▶ TASK TO COMPLETE: Return the line containing "Keep writing the", the line containing "rail board', 'timber')", and every line between them, exactly as they stand. Output nothing else.

▶ DATA TO PROCESS:
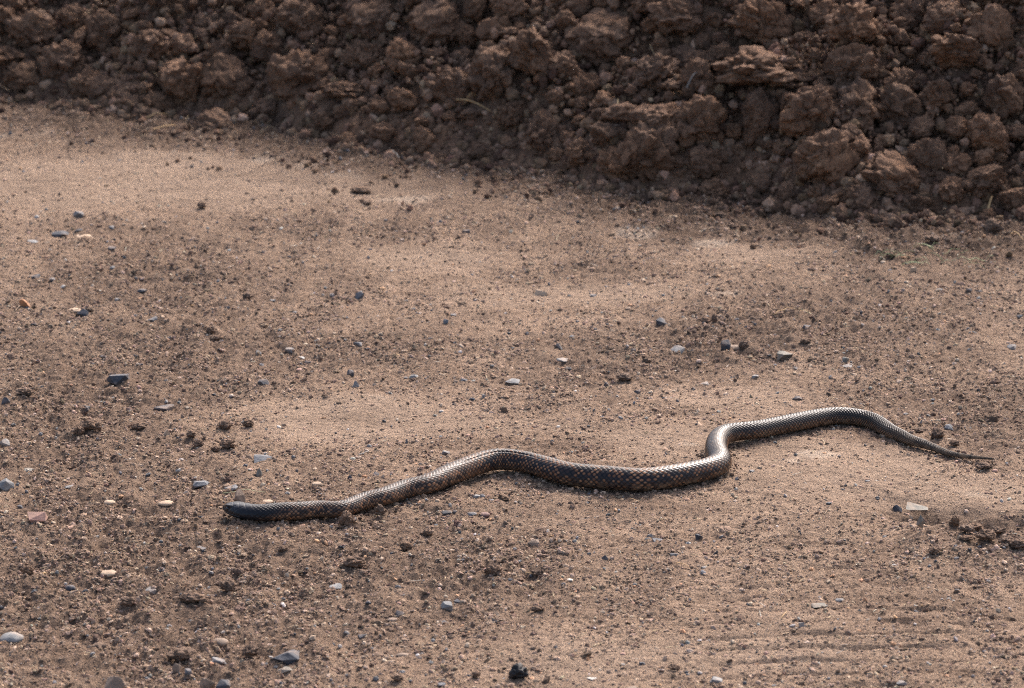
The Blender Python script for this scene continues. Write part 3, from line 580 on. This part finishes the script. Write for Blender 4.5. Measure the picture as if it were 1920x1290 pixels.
CLODS = [
 (170,798,38,22,'clod','dark lumpy clod just below the black stone, middle left'), (147,809,22,17,'clod','smaller dark clod against the dark lumpy one, middle left'), (263,800,36,17,'clod','ragged dark clod between the lumpy clod and the upright disc'), (650,974,31,26,'clod','round dark clod against the front of the snake'),
 (713,958,24,20,'clod','crumbly dark clod by the snake, right of the round one'), (690,953,14,13,'clod','small clod tucked under the snake between two larger ones'), (665,1055,40,24,'clod','broken dark clod below the snake, lower middle'), (925,1070,36,24,'clod','spiky dark clod in front of the snake hump'), (1007,1076,22,13,'clod','low dark clod right of the spiky one'),
 (972,1261,36,30,'char','black charred lump near the bottom edge'), (427,1100,34,24,'clod','furry dark clod in the lower left, below the snake snout'), (362,1122,54,22,'clod','wide broken clod left of the furry one'), (50,1070,26,18,'clod','dark clod near the left edge, lower left'), (340,1228,58,30,'clod','large ragged clod above the brown upright stone'),
 (675,357,34,14,'clod','dark clod lying far back on pale dirt'), (688,381,18,8,'clod','small clod just in front of the far dark clod'), (743,347,11,7,'clod','small dark crumb right of the far dark clod'), (377,386,17,12,'clod','dark clod alone far back on the left'), (1862,425,38,26,'clod','dark clump fallen at the right foot of the heap'), (1750,448,34,14,'tanclod','flat tan clod near the right foot of the heap'),
 (1672,480,22,13,'clod','dark clod beside the green grass shreds'), (1350,402,26,10,'clod','low clod at the foot of the heap, right of centre'), (1374,424,22,9,'clod','flat dark clod just in front of the heap, right of centre'), (1172,708,30,15,'clod','dark clod in mid-track behind the snake bend'), (1395,647,20,15,'clod','dark clod right of the tan lump'),
 (1760,815,28,20,'clod','muddy clump just behind the snake tail'), (1790,832,20,12,'clod','small mud lump beside the snake tail'), (1847,874,32,14,'clod','black mud clump just below the tail tip'), (1752,1033,24,15,'clod','tufted brown clod below the broken rut edge'), (395,621,19,14,'clod','dark clod in the left middle distance'), (405,634,26,9,'clod','flat dark clod just below another in the left middle distance'),
 (464,556,20,12,'clod','dark clod far back between the left stones and mid-track'), (422,798,26,18,'clod','peaked clod, upper of a cluster on the left'), (465,795,21,14,'clod','clod at the right end of the left cluster'), (358,816,19,14,'clod','round clod at the left end of the cluster'), (425,834,30,19,'clod','widest clod of the left cluster'), (372,832,20,13,'clod','low clod below the round one in the left cluster'), (403,843,17,11,'clod','small clod at the bottom of the left cluster'),
 (1264,1252,24,12,'clod','dark clod near the bottom edge, right of centre'), (745,1272,24,14,'clod','dark clod near the bottom edge, left of the charred lump'), (892,1266,20,14,'clod','small dark clod just left of the charred lump'), (1322,602,24,14,'clod','ragged clod right of the dark pale-topped stone'), (1340,598,12,14,'clod','pointed brown clod standing in the right middle of the track'), (470,1222,36,24,'clod','dark clod against the left side of the biggest slate'),
 (240,1130,30,20,'clod','dark clod in the lower left among crumbs'), (45,735,34,14,'clod','flat dark clod near the left edge, middle height'), (1815,992,34,18,'clod','clod in the rut hollow, left one'), (1850,1004,40,22,'clod','largest clod in the rut hollow'), (1888,1014,34,18,'clod','clod in the rut hollow near the right edge'), (1790,980,20,22,'tanclod','tan clod at the head of the rut hollow'),
 (1912,1020,40,20,'clod','clod in the rut hollow cut by the right edge'), (1832,989,28,15,'clod','small clod above the largest one in the rut hollow'), (1872,996,26,14,'clod','small clod behind the rut hollow near the right edge'), (1812,1010,24,12,'clod','low clod in front of the left one in the rut hollow'),
 (530,1030,20,12,'clod','small dark clod below the snake neck'), (1510,640,22,11,'clod','flat clod left of the olive grey block'), (1008,1142,26,12,'clod','low dark clod in the lower middle, right'), (760,1025,30,18,'clod','dark clod right of the broken one, below the snake'), (800,1000,24,16,'clod','dark clod in front of the black stone')]
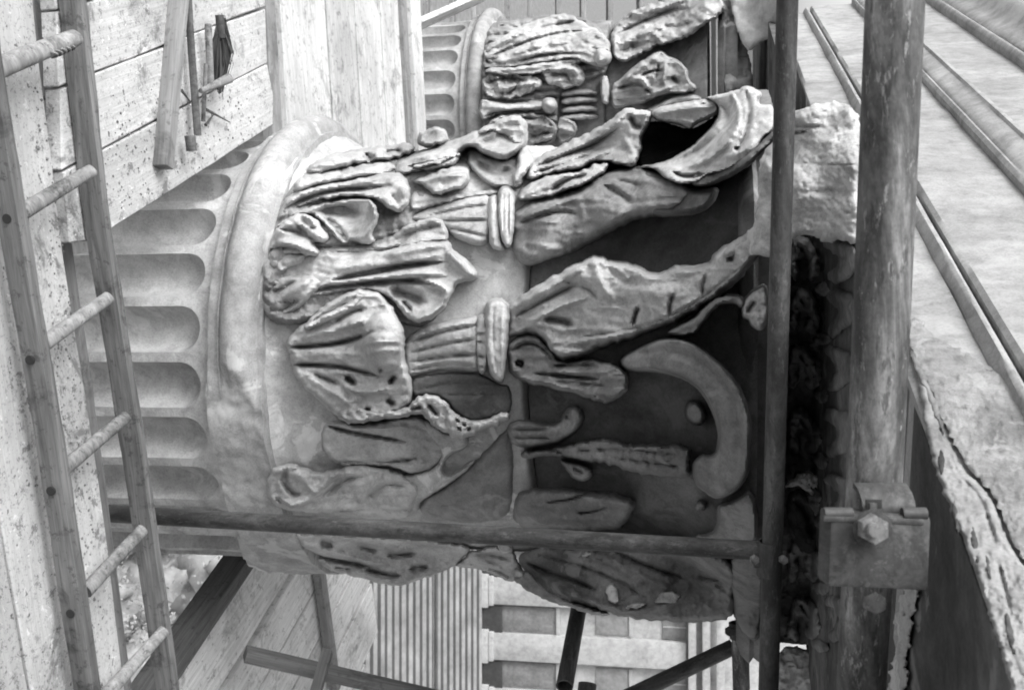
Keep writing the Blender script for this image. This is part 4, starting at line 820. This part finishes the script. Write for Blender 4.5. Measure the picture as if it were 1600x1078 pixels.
o = beam('rail_post', P(512, 1016, 2.70), P(474, 1150, 2.60), .026, .046, M['timber'], None, iz, .002); tag(o, 'short dark post nailed across the rail board', 'timber')

# ------------------------------------------------------------------ odds and ends on the near planks
o = beam('timber_batten', onz(283,-40,-1.203) , onz(255,262,-1.203), .034, .034, M['plank_grey']); tag(o, 'square sawn batten lying across the splashed planks', 'timber')
o = tube('stick', onz(293,-20,-1.195), onz(309,212,-1.195), .0085, M['timber'], None, 0, .001); tag(o, 'straight dark stick beside the sawn batten', 'stick')
o = tube('stick', onz(297,212,-1.19), onz(300,236,-1.19), .012, M['ladder'], None, 0, .001); tag(o, 'stubby wooden peg at the end of the dark stick', 'stick')
o = tube('stick', onz(326,38,-1.19), onz(331,140,-1.19), .0085, M['ladder_top'], None, 0, .003); tag(o, 'pale curved stick next to the dirty brush', 'stick')
o = tube('stick', onz(314,143,-1.17), onz(358,124,-1.16), .0055, M['ladder_top'], None, 0, .001, .012); tag(o, 'pale peg with a thick end lying under the brush', 'stick')
o = tube('stick', onz(322,100,-1.19), onz(318,190,-1.20), .005, M['ladder_top'], None, 0, .001); tag(o, 'thin pale stick reaching down from the brush', 'stick')
br = empty('brush', onz(347, 95, -1.2), 'worn brush with a dark matted bristle bundle', 'brush')
tube('handle', onz(343,24,-1.18), onz(347,60,-1.18), .010, M['rope'], br, 0, .001)
v = []; f = []; rg = random.Random(8)
for k in range(420):
    a = rg.uniform(0, 6.28); q = rg.uniform(0, .024); y0 = rg.uniform(28, 60); y1 = rg.uniform(95, 142)
    c0 = onz(345, y0, -1.18); c1 = onz(348, y1, -1.185)
    off = Vector((math.cos(a) * q, math.sin(a) * q * .6, math.sin(a) * q * .8)); mid = (c0 + c1) / 2 + off * 1.2
    pts = [c0 + off * .5, mid, c1 + off * .7 + Vector((0, 0, -.01))]; wv = Vector((rg.uniform(-1, 1), rg.uniform(-1, 1), rg.uniform(-1, 1))) * .0016
    b = len(v)
    for p in pts: v += [p - wv, p + wv]
    f += [(b, b + 1, b + 3, b + 2), (b + 2, b + 3, b + 5, b + 4)]
loc = wm(br).translation
me = pydata('bristles', [p - loc for p in v], f, False); me.materials.append(M['rope']); o = bpy.data.objects.new('bristles', me); COL.objects.link(o); o.parent = br; o['kind'] = 'stuff'
for k, (x0, y0, x1, y1, lb) in enumerate([(322,172,360,192,'dark splinter lying on the edge plank'),(322,196,336,178,'bent twig leaning by the thin stick'),(284,142,298,160,'short black splinter beside the dark stick')]):
    o = tube('splinter', onz(x0,y0,-1.205), onz(x1,y1,-1.205), .004, M['timber'], None, 0, .001, .001); tag(o, lb, 'splinter')

# ------------------------------------------------------------------ hoarding behind the second column
hb = empty('board_hoarding', P(880, -60, 8.5), 'tall hoarding of grey boards behind the second column', 'hoarding')
for k in range(14):
    x0 = 640 + k * 42 + RNG.uniform(-6, 6)
    beam('board', P(x0 + 20, -260, 9.0), P(x0 + 22, 190, 8.6), .04, .20 + RNG.uniform(-.02, .02), M['plank_grey' if k % 3 else 'ladder_top'], hb, iz)
tag(beam('scaffold_plank', P(640, 45, 5.6), P(760, -8, 5.9), .03, .10, M['plank'], None, iz), 'bright slanting board end left of the second torus', 'plank')

# ------------------------------------------------------------------ corrugated roof and the far building
def hz(px, py, z): return onz(px, py, z)
rf = empty('corrugated_roof', onz(670, 1000, -4.5), 'corrugated metal roof seen below the staging', 'roof')
def corr(name, y0, y1, x0, x1, per=.14, amp=.034, lift=0):
    V = []; f = []; n = int((y1 - y0) / .01)
    for i in range(n + 1):
        y = y0 + (y1 - y0) * i / n; zz = -4.16 + (y - 13) * .36 + lift + amp * abs(math.sin(math.pi * y / per))
        V += [(x0, y, zz), (x1, y, zz), (x0, y, zz - .01), (x1, y, zz - .01)]
    for i in range(n): b = i * 4; f += [(b, b + 1, b + 5, b + 4), (b + 2, b + 6, b + 7, b + 3)]
    lc = wm(rf).translation; me = pydata(name, [Vector(q) - lc for q in V], f, True, 60); me.materials.append(M['tin']); me.materials.append(M['furrow'])
    for i in range(n):
        if abs(math.sin(math.pi * (y0 + (y1 - y0) * (i + .5) / n) / per)) < .6: me.polygons[2 * i].material_index = 1
    o = bpy.data.objects.new(name, me); COL.objects.link(o); o.parent = rf
corr('roof_sheet', 12.3, 13.98, 1.5, 9.5); corr('roof_sheet', 13.93, 15.05, 1.5, 9.5, lift=.02)
beam('roof_joint', Vector((1.5, 13.99, -3.74)), Vector((9.5, 13.93, -3.74)), .05, .03, M['timber'], rf)
fb = empty('far_building', Vector((14, 40, -13)), 'pale classical building with tall pilasters far beyond the scaffold', 'building')
YB = 40.0
def fx(py): return (py - 539) / 1690 * YB
def fz(px): d = ray(px, 1000); return float(d[2] / d[1] * YB)
def fbox(name, py0, py1, px0, px1, y, dep, mat, par=None):
    x0, x1 = fx(py0), fx(py1); z0, z1 = fz(px0), fz(px1)
    me = box_mesh(name, x1 - x0, dep, z1 - z0, .01)
    return link(name, me, M[mat], par or fb, Matrix.Translation(((x0 + x1) / 2, y + dep / 2, (z0 + z1) / 2)))
fbox('wall', 700, 1400, 600, 1300, YB + .3, 2, 'plaster')
fbox('plinth', 700, 1400, 735, 752, YB - .25, .5, 'plaster')
for k, y in enumerate((820, 908, 996, 1084, 1172)):
    pz = fbox('pilaster', y, y + 42, 752, 1072, YB, .35, 'plaster')
    fbox('base', y - 5, y + 47, 750, 763, YB - .12, .44, 'plaster', pz); fbox('base', y - 2, y + 44, 764, 771, YB - .07, .4, 'plaster', pz)
for k, y in enumerate((862, 950, 1038, 1126)):
    wn = fbox('window', y + 4, y + 46, 772, 872, YB + .22, .05, 'far_dark')
    fbox('sill', y + 2, y + 48, 868, 874, YB + .14, .14, 'plaster', wn)
    fbox('pane', y + 4, y + 46, 753, 784, YB + .1, .02, 'glass', wn); fbox('pane', y + 8, y + 42, 800, 862, YB + .205, .02, 'far_dark', wn)
    w2 = fbox('window', y + 6, y + 42, 930, 980, YB + .24, .05, 'tin'); fbox('frame', y + 6, y + 42, 982, 988, YB + .2, .08, 'plaster', w2)
    w3 = fbox('window', y + 6, y + 44, 1035, 1072, YB + .22, .05, 'far_dark'); fbox('frame', y + 24, y + 26, 1035, 1072, YB + .2, .03, 'plaster', w3)
for k, x in enumerate((1076, 1098, 1120)):
    fbox('cornice', 700, 1400, x, x + 12, YB - .25 - .15 * k, .6, 'plaster')

# ------------------------------------------------------------------ foliage below
def leafy(name, c, R, n, label, seed):
    rt = empty(name, Vector((c.x, c.y, -13)), label, 'tree', 'trees below the scaffold'); rg = np.random.RandomState(seed)
    tr = tube('trunk', Vector((c.x, c.y, -13)), Vector((c.x + .2, c.y, c.z)), .22, M['bark'], rt, 0, .05, .1)
    cl = rg.normal(size=(26, 3)); cl /= np.linalg.norm(cl, axis=1)[:, None]; cl = cl * (rg.rand(26, 1) ** .4) * R * np.array([1, 1, .75])
    ctr = cl[rg.randint(0, 26, n)] + rg.normal(size=(n, 3)) * R * .16; a = rg.normal(size=(n, 3)); a /= np.linalg.norm(a, axis=1)[:, None]
    b = np.cross(a, rg.normal(size=(n, 3))); b /= np.linalg.norm(b, axis=1)[:, None]; s = (.02 + .035 * rg.rand(n, 1))
    V = np.stack([ctr - a * s, ctr + b * s * .6, ctr + a * s, ctr - b * s * .6], 1).reshape(-1, 3) + np.array([0, 0, c.z + 13])
    f = np.arange(n * 4).reshape(-1, 4).tolist()
    LV = []; LF = []
    bm = bmesh.new()
    for q in cl[:22]:
        rr = R * rg.uniform(.22, .36); mm = bmesh.ops.create_icosphere(bm, subdivisions=3, radius=rr)
        for vv in mm['verts']:
            p_ = vv.co; k_ = 1 + .25 * math.sin(p_.x * 9 + q[0] * 5) * math.sin(p_.y * 8 + q[1]) + .18 * math.sin(p_.z * 17 + p_.x * 13)
            vv.co = Vector((p_.x * k_ + q[0], p_.y * k_ + q[1], p_.z * k_ + q[2] + c.z + 13))
    b0 = len(V); V = V.tolist() + [tuple(vv.co) for vv in bm.verts]; bm.verts.ensure_lookup_table(); bm.verts.index_update()
    f = f + [tuple(b0 + vv.index for vv in ff.verts) for ff in bm.faces]; bm.free(); V = np.array(V)
    me = pydata('crown', V.tolist(), f, True, 170); me.materials.append(M['leaf']); o = bpy.data.objects.new('crown', me); COL.objects.link(o); o.parent = rt
leafy('leafy_tree', onz(305, 930, -9.5), 2.6, 30000, 'pale leafy tree glimpsed under the right floor boards', 1)
leafy('leafy_tree', onz(240, 1030, -10), 2.4, 24000, 'leafy tree glimpsed between the ladder rail and the floor timber', 2)

# ------------------------------------------------------------------ crumbs of mortar on the near staging, wire tie on the first rung
rg3 = random.Random(12); bm = bmesh.new()
for k in range(420):
    zone = rg3.random()
    if zone < .45: x = rg3.uniform(165, 400); y = rg3.uniform(140, 330); 
    else: y = rg3.uniform(60, 1000); x = 50 + y * .09 + rg3.uniform(-14, 22)
    if zone < .45 and y > 352 - .62 * (x - 182) - 6: continue
    c = onz(x, y, (-1.219 if zone < .45 else -1.239)); r_ = rg3.uniform(.001, .0034)
    mm = bmesh.ops.create_icosphere(bm, subdivisions=1, radius=r_)
    for v_ in mm['verts']: v_.co = Vector((v_.co.x * rg3.uniform(.7, 1.4), v_.co.y * rg3.uniform(.7, 1.4), v_.co.z * .7)) + c
me = bpy.data.meshes.new('mortar_crumbs'); bm.to_mesh(me); bm.free()
tag(link('mortar_crumbs', me, M['weathered']), 'scattered grey mortar crumbs on the splashed planks', 'crumbs', kind='stuff')
V = []; f = []; pts = []
for k in range(90):
    t_ = k / 89; a = t_ * 5 * 2 * math.pi
    c = onz(70 + 34 * t_, 84 - 14 * t_, LZ + .012)
    pts.append(c + Vector((.002, math.cos(a) * .0205, math.sin(a) * .0205)) )
for k, p in enumerate(pts):
    for q in range(5): V.append(p + Vector((math.cos(q * 1.257) * .0022, 0, math.sin(q * 1.257) * .0022)))
for k in range(len(pts) - 1):
    for q in range(5): b = (q + 1) % 5; f.append((k * 5 + q, k * 5 + b, (k + 1) * 5 + b, (k + 1) * 5 + q))
o = link('rope_lashing', pydata('rope_lashing', V, f, True, 60), M['ladder_top']); tag(o, 'turns of old cord wound round the topmost rung', 'cord')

▶ COMPLETE ANSWER:
Keep writing the Blender script for this image. This is part 4, starting at line 820. This part finishes the script. Write for Blender 4.5. Measure the picture as if it were 1600x1078 pixels.
o = beam('rail_post', P(512, 1016, 2.70), P(474, 1150, 2.60), .026, .046, M['timber'], None, iz, .002); tag(o, 'short dark post nailed across the rail board', 'timber')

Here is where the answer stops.